Today I ran across yet another LOTRO podcast, called That LOTRO Show. Doing so sparked some thoughts, or rather resparked some thoughts, on LOTRO podcasting and podcasting in general. In my limited observations (I'm only a podcast consumer, rather than producer) the most successful and engaging shows, for me, are ones with at least two hosts. Taking VirginWorlds for example, I find the most enjoyment out of shows such as Shut Up We're Talking and the VanHemlock Podcast because of the varied voices present. That is not to say solo hosted podcasts aren't well done, however there's something special about the hosts interacting with each other and perhaps guests that seems to elevate the production. Specific to the LOTRO podcasts, I find Moormur's guest segments (especially the dev interviews) the most interesting. Here there is more than one person talking.

Perhaps I'm pushing a bias of my own onto the LOTRO podcasting community. Certainly as a blogger I keep up with the news and patch notes so hearing it again in a podcast doesn't interest me. But that isn't necessarily true for other listeners.

Having a cohost on a show is both a blessing and a curse. The advantages are that you gain a bit of variety, and if the cohost is willing, you can split the work load of topic research, or even the production duty itself. The disadvantages are one of time constraints. Two people need to meet either face to face (impractical in this internet driven world) or arrange for a long distance recording session. There's not only the time commitments to work out, but also the tech behind getting both hosts recorded.

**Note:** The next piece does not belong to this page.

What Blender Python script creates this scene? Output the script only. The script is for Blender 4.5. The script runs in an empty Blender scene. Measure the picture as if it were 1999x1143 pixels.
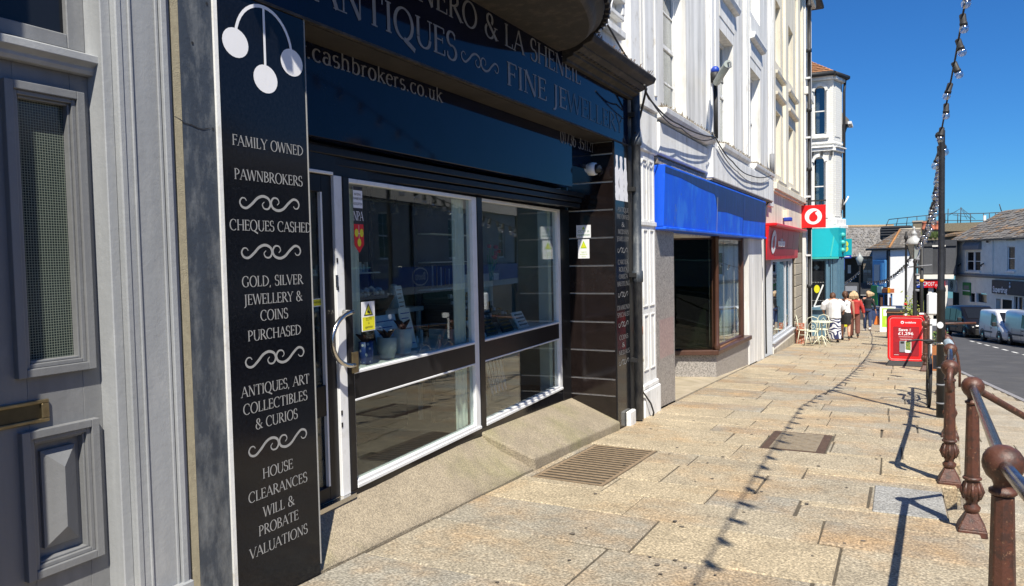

This post is the first mention of my thoughts - I have not talked to any of the producers of LOTRO podcasts, but I thought I'd voice my opinion to the general community. So, in a rare direct address to the readership, what do you think?

3 Responses to "The State of LOTRO Podcasting"

Shawn Says:

I completely agree with you that a 2-person podcast is generally better. It has better content usually (with 2 points of view) and can play that 'good cop bad cop' thing too. It's boring to listen to one person talk every single episode.

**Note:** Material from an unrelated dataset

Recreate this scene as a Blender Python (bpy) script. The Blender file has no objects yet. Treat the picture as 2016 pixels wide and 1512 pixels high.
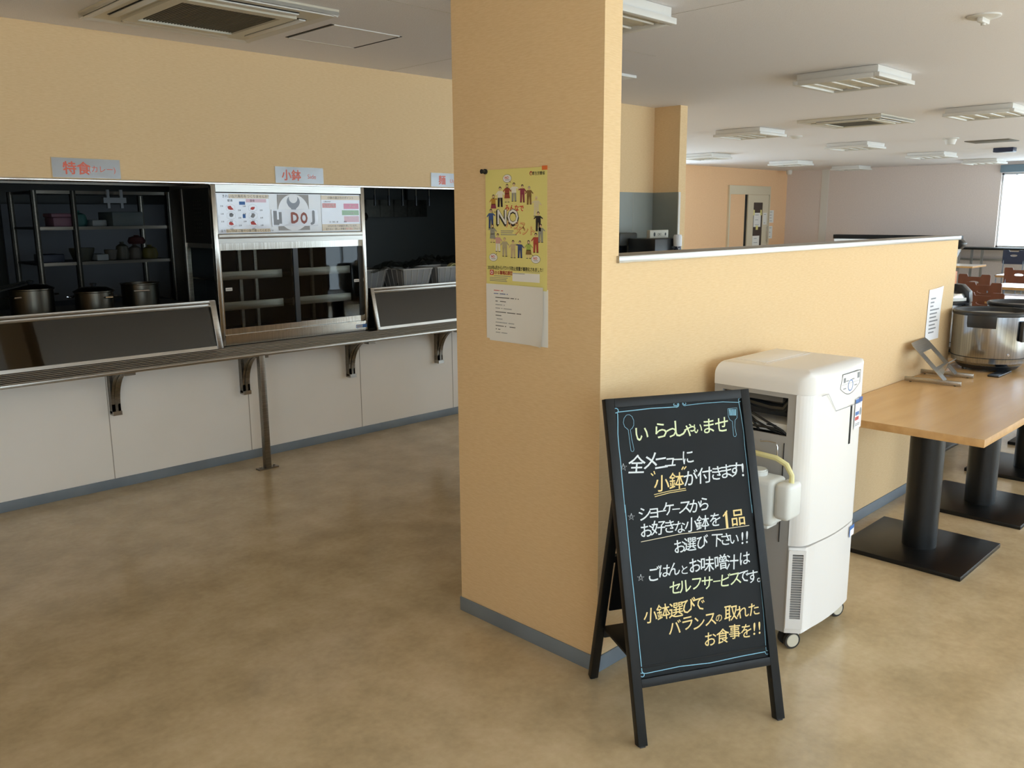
import bpy, bmesh, math, random
from mathutils import Vector, Matrix
from mathutils.geometry import tessellate_polygon
random.seed(7)
SC = bpy.context.scene
COL = SC.collection
PI = math.pi

# ------------------------------------------------------------------ camera
EYE = 1.62
def make_camera():
    yaw, pitch, roll, f = math.radians(45.0544), math.radians(11.0244), math.radians(-0.3889), 1695.89
    fw = Vector((math.cos(yaw)*math.cos(pitch), math.sin(yaw)*math.cos(pitch), -math.sin(pitch)))
    r = Vector((math.sin(yaw), -math.cos(yaw), 0)); u = r.cross(fw)
    c, s = math.cos(roll), math.sin(roll)
    r, u = c*r+s*u, c*u-s*r
    cam = bpy.data.cameras.new('camera'); cam.sensor_width = 36.0; cam.lens = 36.0*f/2016.0
    cam.clip_start = 0.05; cam.clip_end = 200
    o = bpy.data.objects.new('camera', cam); COL.objects.link(o)
    m = Matrix((r, u, -fw)).transposed().to_4x4(); m.translation = (0, 0, EYE)
    o.matrix_world = m; SC.camera = o
make_camera()

# ------------------------------------------------------------------ light and exposure
SC.view_settings.view_transform = 'Standard'; SC.view_settings.look = 'None'
SC.view_settings.gamma = 1.0; SC.view_settings.use_curve_mapping = False
SC.view_settings.exposure = -0.12
SKY = 7.8
W = bpy.data.worlds.new('sky'); SC.world = W; W.use_nodes = True
W.node_tree.nodes['Background'].inputs[0].default_value = (0.82, 0.93, 1.10, 1)
W.node_tree.nodes['Background'].inputs[1].default_value = SKY
SC.cycles.max_bounces = 10; SC.cycles.diffuse_bounces = 6; SC.cycles.glossy_bounces = 4
SC.cycles.transparent_max_bounces = 12
SC.cycles.use_denoising = True
SC.cycles.sample_clamp_indirect = 8
def portal(name, loc, rot, sx, sy):
    l = bpy.data.lights.new(name, 'AREA'); l.shape = 'RECTANGLE'; l.size = sx; l.size_y = sy
    l.cycles.is_portal = True
    o = bpy.data.objects.new(name, l); COL.objects.link(o); o.location = loc; o.rotation_euler = rot
# the long window band in the wall beside the tables, and the window in the far wall
YW = -3.2; XF = 20.4
WIN = [(x, x+1.75) for x in (-1.3, .65, 2.6, 4.55, 6.5, 8.45, 10.4, 12.35, 14.3, 16.25, 18.2)]  # first two unseen bays added to light the counter side
WZ0, WZ1 = 0.85, 2.20          # near windows; full height further off, shaped to brighten the far hall
def wz(x): return (0.10, 2.58) if x > 6.4 else ((WZ0, WZ1) if x > 2.3 else (.55, 2.35))
FWIN = (-1.6, 5.86, 0.90, 2.44)
XL = -2.6
RWIN_ADDED = (8.6, 15.6, 0.90, 2.45)  # unseen rear window band, added to brighten the far walls and ceiling
BWIN_ADDED = (-2.6, -0.9, 0.85, 2.42)  # unseen window behind the camera, added to light the pillar face
for a, b in WIN:
    z0, z1 = wz(a); portal('daylight', ((a+b)/2, YW-0.16, (z0+z1)/2), (PI/2, 0, 0), b-a, z1-z0)
portal('daylight', (XF+0.16, (FWIN[0]+FWIN[1])/2, (FWIN[2]+FWIN[3])/2), (PI/2, 0, PI/2), FWIN[1]-FWIN[0], FWIN[3]-FWIN[2])

portal('daylight', (XL-.16, (BWIN_ADDED[0]+BWIN_ADDED[1])/2, (BWIN_ADDED[2]+BWIN_ADDED[3])/2), (PI/2, 0, -PI/2), BWIN_ADDED[1]-BWIN_ADDED[0], BWIN_ADDED[3]-BWIN_ADDED[2])

portal('daylight', ((RWIN_ADDED[0]+RWIN_ADDED[1])/2, 10.7+.16, (RWIN_ADDED[2]+RWIN_ADDED[3])/2), (-PI/2, 0, 0), RWIN_ADDED[1]-RWIN_ADDED[0], RWIN_ADDED[3]-RWIN_ADDED[2])
sun = bpy.data.lights.new('sun', 'SUN'); sun.energy = 19.0; sun.angle = math.radians(.6); sun.color = (1.0, .985, .96)
so = bpy.data.objects.new('sun', sun); COL.objects.link(so)
so.rotation_euler = Vector((-.42, .72, -.56)).to_track_quat('-Z', 'Y').to_euler()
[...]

That said, I don't think you added enough to the 'cons' category of having more than 1 person. With 1 person, you only have to worry about your own mistakes, your own speaking style, your own schedule, your own enthusiasm for the topic. With more than 1 person, the potential for problems with any of these is multiplied. Scheduling is usually a HUGE issue (as you mentioned) and it's extremely difficult to get 2 people on at the same time. It is probably 98% of the reason why any of my own shows have ever been late or postponed. It's very frustrating and many people just don't want to deal with that.

Finding two or more people who can overcome these issues makes for a great show.

Yeebo Says:

I completely agree, mutli host podcasts are generally far more entertaining.

Sean Says:

I started off LOTROCast as a solo venture. The reason for soloing it is that I can control it from start to finish...there are no variables to contend with. I come up with the topic, I do the talking, I arrange the interviews, I do the recording, I do the post-production, etc. I dunno...maybe it's thhe control freak in me. I just prefer to guarentee that what is coming out of my podcast is quality material.

Then something happened. A listener emailed me wanting to do a segment called "The LOTRO Workbench." I agreed and for a few episodes, I featured him as a segment of the show. As I listened to his segment and how it fit into my show, I realized that my show was...missing something. It's fine enough to listen to someone pontificate on about their experience in Middle-Earth, but that's not what the game in general is about. It's about fellowship and having other people along on the journey.

And so I brought Alberos on as a co-host, and ever since then I have done episodes with him. I've found that it's more fun to record episodes when we are duoing, and I also find that post production is easier because I don't feel as obligated to go through and fix up every little miss-speak and gaff (there are some INTERESTING outtakes from the first 6 or so episodes)...instead, they now become part of the conversation. I have been converted to a co-host, and now, as I consider starting up a new podcast for ToR in conjunction with LOTROCast, my concern is less about what kind of content I will produce and more about what kind of relationships I will form with someone to convince them to come along on the podcasting journey.